O problema é que não se fala verdade! Repare, faz parte do direito de propriedade o direito de construção? A nossa Constituição diz que não! Porque ao construir, implica que tenha infra-estruturas, que sejam feitas pela comunidade, como a água, o gás, a electricidade, os meios de comunicação, etc. Portanto, esse direito é um direito administrativo. Ao atribuírem uma capacidade de construção num espaço, cria uma mais-valia muito grande. Para ter noção, as mais-valias criadas por esse acto são mais-valias e núcleos maiores que os negócios legais da droga ou das armas. Sabia? O que é uma situação perfeitamente imoral. Quando se tem um terreno da RAN (Reserva Agrícola Nacional), o terreno não vale nada. Vale, talvez, 10 cêntimos, 50 cêntimos, 1 euro… mas se se conseguir um PDM (Plano Director Municipal) e aprovar para esse mesmo terreno um prédio de cinco andares, este terreno passa a valer dois mil euros! Já viu qual é o lucro?
Isto é algo que já foi dito em 1848, por Stuart Mill, filósofo e economista inglês que dizia que “isto é inaceitável”. O Kruger dizia que “isto era a causa de os políticos todos ficarem com o labéu de corrupção”.
Tudo isto tem também a ver com um problema de tentação. Quando eu era miúdo, dizia-se que nunca se deve deixar dinheiro à mão de uma pessoa que tem dificuldades económicas. Pois este dinheiro todo à solta por aí é um perigo… E os partidos políticos, não tomam posição? Porquê? Eu peço às pessoas que pensem porquê e vejam o dinheiro que se gasta nas campanhas…
Estamos a levar o ambiente, o terreno para fins de enriquecimento, do meu ponto de vista indevido.
A minha última questão é sobretudo a pensar nas crianças. Como é que poderemos pedir às novas gerações o respeito do ambiente natural se, como diz o Papa, “a educação e as leis não as ajudam a respeitar-se a si mesmas”?
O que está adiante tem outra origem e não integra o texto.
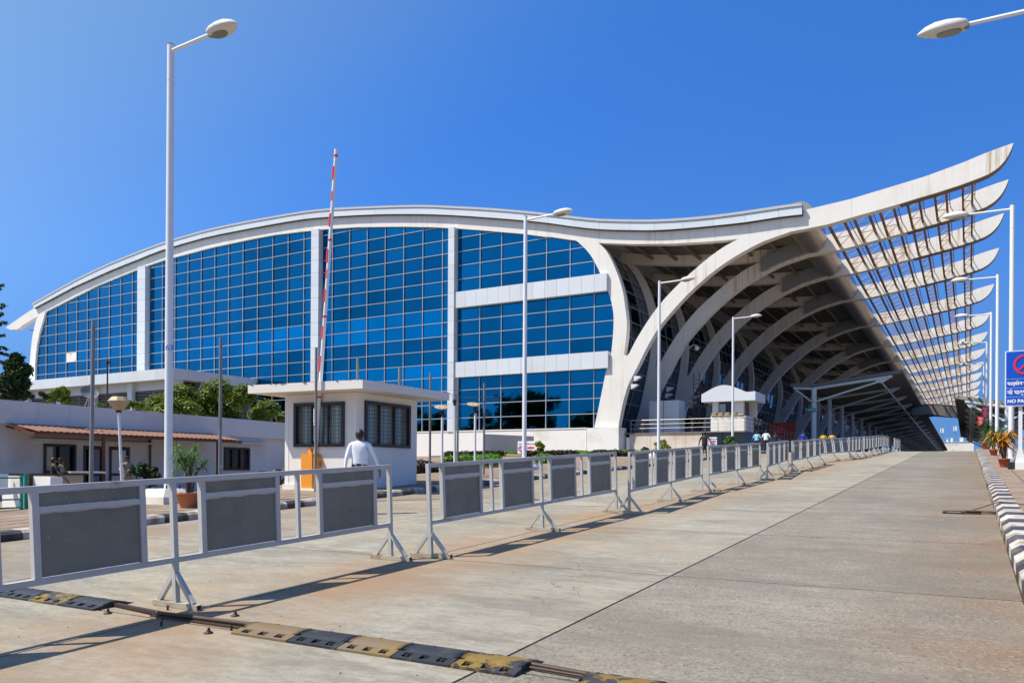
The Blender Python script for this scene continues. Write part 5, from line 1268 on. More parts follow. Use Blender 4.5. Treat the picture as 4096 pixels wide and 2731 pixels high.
# ---- sign boards
def casino(x0, y0, x1, y1, Y, lbl):
    a = onY(x0, y0, Y); b = onY(x1, y1, Y); t = thing('sign_board', lbl, 'sign board', ((a.x+b.x)/2, Y, b.z-1.2), 'casino advertising boards'); Wd = b.x-a.x; H = a.z-b.z
    mb = MB(); mb.box(a.x, b.x, Y, Y+.08, b.z, a.z); mb.build('board', 'white', t)
    mb = MB(); mb.box(a.x, b.x, Y-.02, Y+.09, b.z-.12, b.z-.005); mb.box(a.x+.05, a.x+.15, Y, Y+.08, b.z-1.4, b.z-.12); mb.box(b.x-.15, b.x-.05, Y, Y+.08, b.z-1.4, b.z-.12); mb.build('board_legs', 'black', t)
    cx = (a.x+b.x)/2
    text('AIRPORTS AUTHORITY OF INDIA', H*.105, 'navy', t, (cx, Y-.006, a.z-H*.25), (1, 0, 0), (0, 0, 1), bold=.004)
    text('Casino', H*.30, 'signred', t, (cx+Wd*.14, Y-.006, a.z-H*.52), (1, 0, 0), (0, 0, 1), bold=.018)
    text('Pride', H*.30, 'cobalt', t, (cx+Wd*.14, Y-.006, a.z-H*.82), (1, 0, 0), (0, 0, 1), bold=.018)
    mb = MB()
    for aa in (0, 2.3, -2.3): mb.prism([(cx+.03*math.cos(aa+1.57), a.z-H*.1+.03*math.sin(aa+1.57)), (cx+.11*math.cos(aa+1.4), a.z-H*.1+.11*math.sin(aa+1.4)), (cx+.11*math.cos(aa+1.75), a.z-H*.1+.11*math.sin(aa+1.75))], Y-.012, Y-.002)
    mb.build('emblem', 'navy', t)
    mb = MB(); ex = a.x+Wd*.17; ez = a.z-H*.62
    for r0, r1, m_ in ((.20, .25, 0), (.12, .17, 1), (.05, .09, 0)):
        for j in range(14):
            t0 = R(40+j*20); t1 = R(40+(j+1)*20); mb.prism([(ex+H*r0*math.cos(t0), ez+H*r0*math.sin(t0)), (ex+H*r1*math.cos(t0), ez+H*r1*math.sin(t0)), (ex+H*r1*math.cos(t1), ez+H*r1*math.sin(t1)), (ex+H*r0*math.cos(t1), ez+H*r0*math.sin(t1))], Y-.012, Y-.002, 'y', m_)
    mb.build('logo', ['signred', 'cobalt'], t)
casino(2071, 1764, 2147, 1813, 60, 'white advertising board half hidden behind a lamp pole and yellow shrub')
casino(2822, 1748, 2867, 1779, 66, 'white advertising board beside the black-shirted man')
# no parking sign
NPx = 1.17; NPy = 35.; z1 = 6.23; z0 = 4.18; NPw = 1.36
NP_ = thing('no_parking_sign', 'large blue no parking sign with a red ring on white posts', 'parking sign', (2.0, NPy, gz(35)+.14))
mb = MB(); mb.box(NPx, NPx+NPw, NPy, NPy+.06, z0, z1); mb.build('sign_frame', 'white', NP_)
hts = [(5.19, 6.20), (4.855, 5.17), (4.525, 4.835), (4.21, 4.505)]
for a, b in hts: mb = MB(); mb.box(NPx+.035, NPx+NPw-.035, NPy-.012, NPy-.001, a+.01, b-.0); mb.build('sign_panel', 'blue', NP_)
mb = MB(); cx, cz = NPx+.63, 5.70; n = 40
for j in range(n):
    t0, t1 = 2*math.pi*j/n, 2*math.pi*(j+1)/n; mb.prism([(cx+r_*math.cos(t), cz+r_*math.sin(t)) for r_, t in ((.30, t0), (.37, t0), (.37, t1), (.30, t1))], NPy-.03, NPy-.014)
mb.prism([(cx-.24, cz-.20), (cx-.20, cz-.24), (cx+.24, cz+.20), (cx+.20, cz+.24)], NPy-.031, NPy-.0145)
mb.build('prohibition_ring', 'signred', NP_)
for s_, z, sz in (('पार्कींग करू नये', 5.01, .165), ('नो पार्किंग', 4.68, .20), ('NO PARKING', 4.355, .17)):
    text(s_, sz, 'white', NP_, (NPx+.08, NPy-.016, z), (1, 0, 0), (0, 0, 1), align='LEFT', bold=.007, ext=.002)
for x in (1.67, 2.38):
    mb = MB(); mb.box(x-.06, x+.06, NPy+.08, NPy+.2, gz(35)+.14, z0+.4); mb.build('sign_post', 'polew', NP_)
mb = MB(); mb.prism([(1.45, gz(35)+.14), (1.9, gz(35)+.14), (1.73, gz(35)+.9), (1.61, gz(35)+.9)], NPy+.06, NPy+.22); mb.build('post_gusset', 'polew', NP_)
for k, x in enumerate((1.28, 2.45)): mb = MB(); mb.box(x, x+.22, NPy-.1, NPy+.4, gz(35), gz(35)+.40); mb.box(x+.222, x+.75, NPy-.1, NPy+.4, gz(35), gz(35)+.40, 1); mb.build('footing', ['black', 'cabwhite'], NP_)
for k, (x0_, y0_, x1_, y1_, Y) in enumerate([(3927, 1626, 3954, 1671, 89.3), (3911, 1665, 3938, 1702, 88.0)]):
    a = onY(x0_, y0_, Y); b = onY(x1_, y1_, Y); t = thing('red_board', ['upper red board with white lines of text on the lamp post', 'lower red board with white lines of text on the farther lamp post'][k], 'sign board', ((a.x+b.x)/2, Y, b.z), 'red boards on the far lamp posts')
    mb = MB(); mb.box(a.x, b.x, Y, Y+.06, b.z, a.z); mb.build('board', 'signred', t)
    mb = MB(); w2 = b.x-a.x; h2 = a.z-b.z
    for j, (f0, f1) in enumerate(((.1, .9), (.35, .65), (.2, .8), (.2, .85), (.3, .8))): zz = a.z-h2*(.2+j*.16); mb.box(a.x+w2*f0, a.x+w2*f1, Y-.006, Y-.001, zz, zz+h2*.05)
    mb.build('printed_lines', 'white', t)

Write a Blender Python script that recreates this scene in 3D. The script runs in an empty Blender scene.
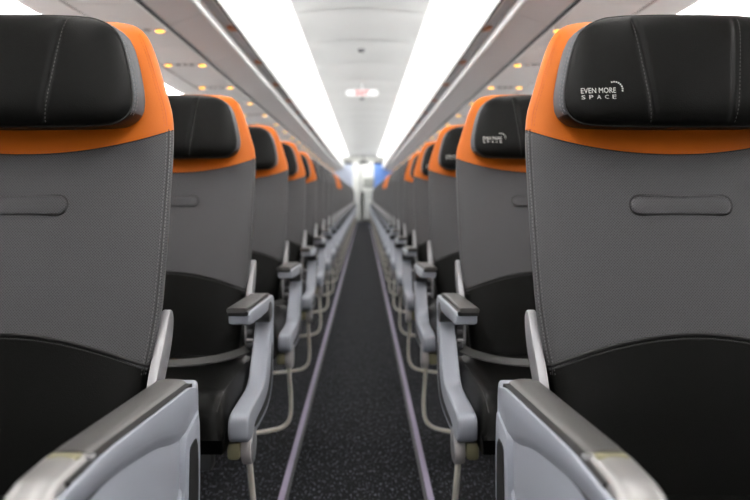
import bpy, bmesh, math, random
from mathutils import Vector, Matrix
random.seed(7)
SC = bpy.context.scene
COL = SC.collection
PI = math.pi

# ---------------------------------------------------------------- camera
CAMX, CAMH = 0.023, 0.88
cd = bpy.data.cameras.new('camera'); cam = bpy.data.objects.new('camera', cd); COL.objects.link(cam)
cam.location = (CAMX, 0, CAMH); cam.rotation_euler = (PI/2, 0, 0)
cd.sensor_width = 36; cd.lens = 36.1
cd.shift_x = 11/750; cd.shift_y = -54/750
cd.clip_start = 0.02; cd.clip_end = 100
cd.dof.use_dof = True; cd.dof.focus_distance = 1.22; cd.dof.aperture_fstop = 4.2
SC.camera = cam
# ---------------------------------------------------------------- world and lights
w = bpy.data.worlds.new('world'); SC.world = w; w.use_nodes = True
w.node_tree.nodes['Background'].inputs[0].default_value = (0.9, 0.95, 1, 1)
w.node_tree.nodes['Background'].inputs[1].default_value = 0.1
SC.view_settings.view_transform = 'Standard'; SC.view_settings.look = 'None'
SC.view_settings.exposure = 0.0; SC.view_settings.gamma = 1; SC.view_settings.use_curve_mapping = False
Y0, Y1 = -2.6, 24.0          # cabin ends
NROW = 26; REF = 1.146; PITCH = 0.90

def area(name, loc, rot, sx, sy, power, color=(1, 1, 1)):
    l = bpy.data.lights.new(name, 'AREA'); l.shape = 'RECTANGLE'; l.size = sx; l.size_y = sy
    l.energy = power; l.color = color
    o = bpy.data.objects.new(name, l); COL.objects.link(o); o.location = loc; o.rotation_euler = rot
    return o
COVE_W = 10.0; SIDE_W = 11.0
# cove lights along the top of the bins, shining up and across onto the ceiling
for s in (-1, 1):
    y = Y0 + 0.1
    while y < Y1:
        L = min(5.2, Y1 - y)
        area('cove_light', (s*0.665, y + L/2, CAMH + 1.155), (0, math.radians(s*102), 0), 0.08, L, COVE_W*L, (1, .98, .96))
        area('sidewall_light', (s*1.37, y + L/2, CAMH + 0.765), (0, math.radians(-s*75), 0), 0.05, L, SIDE_W*L, (1, .98, .96))
        y += L

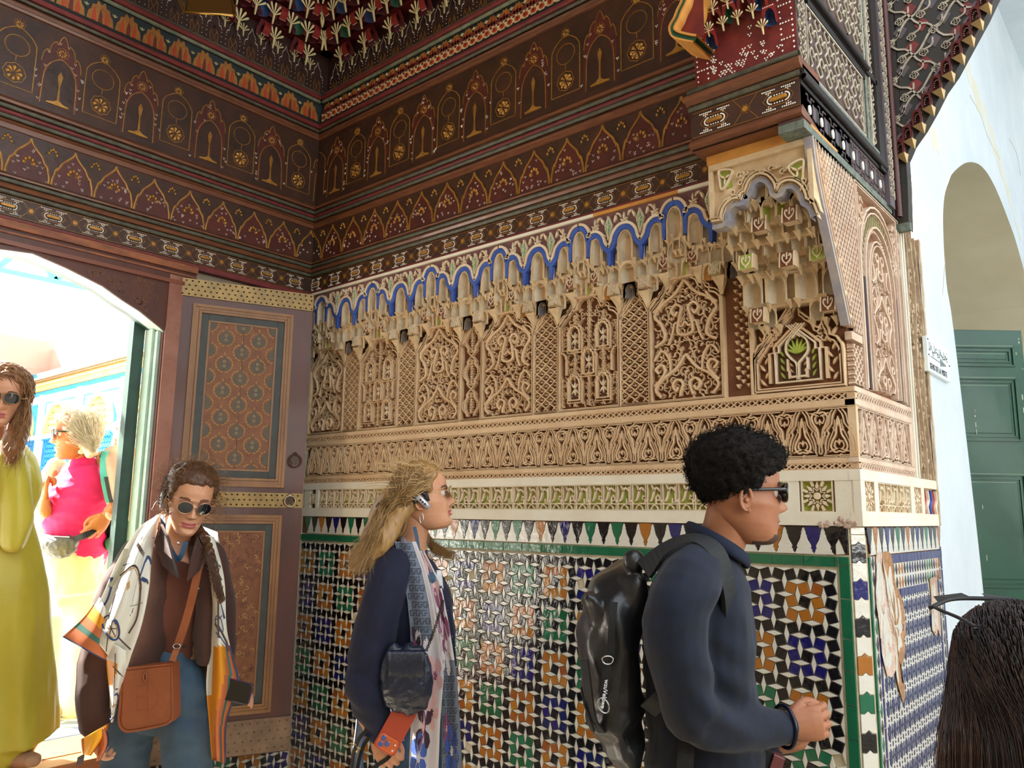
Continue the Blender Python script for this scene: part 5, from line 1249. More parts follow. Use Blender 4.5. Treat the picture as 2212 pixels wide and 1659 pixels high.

É muito grave a forma como a família hoje está a educar as crianças. É lícito, por exemplo, que os alunos comecem logo a copiar na escola? E aquele que cumpre e não copia é parvo… Repare o que estamos a fazer: estamos a educar as crianças dizendo-lhes que não se cumpre a lei.
E as leis são justas? Todo o sistema é desrespeito pela pessoa e pela obra de Deus. Isso implica mudar completamente o paradigma de educação, no amor ao próximo, no amor à obra de Deus. Ainda para mais num país tão bonito como o nosso…
Estamos numa crise ética, da qual resultou uma crise ambiental, uma crise financeira, que nos deveria obrigar já a repensar toda a nossa civilização. Estamos a fazer isso? O Papa começou, mas era preciso que a nossa Igreja, os nossos párocos, os nossos leigos debatessem esta questão de fundo: o que é que estamos a fazer ao nosso mundo, o que é que estamos a fazer à obra de Deus, o que é que estamos a fazer aos nossos irmãos que vêm a seguir? É uma responsabilidade nossa!
Perfil
Eugénio Sequeira tem uma carreira de investigação científica. Doutorado em Engenharia Agronómica, professor catedrático e investigador, publicou várias centenas de artigos nas temáticas do ambiente e ordenamento do território. Foi chefe do Departamento da Ciência do Solo, que na altura contava com 30 investigadores, obtendo nestas funções a formação em ecologia, do conhecimento do meio. Participou na Conferência do Rio, que consagrou o conceito de desenvolvimento sustentável, e foi nomeado responsável pelo ambiente do Ministério da Agricultura. Esteve ainda na elaboração da convenção do combate à desertificação, tendo sido o único português perito que esteve nas Nações Unidas.
Eugénio Sequeira, actualmente com 73 anos, foi ainda presidente da Liga para a Protecção da Natureza e enveredou também pela política: foi o primeiro presidente da Assembleia Municipal de Cascais e foi ainda líder do Partido Socialista no concelho cascalense. “Era demasiadamente radical e duro com a verdade para poder ter carreira política”, reconhece.
Casado há 49 anos, Eugénio Sequeira tem três filhos, quatro netos e pertence à paróquia de Cascais.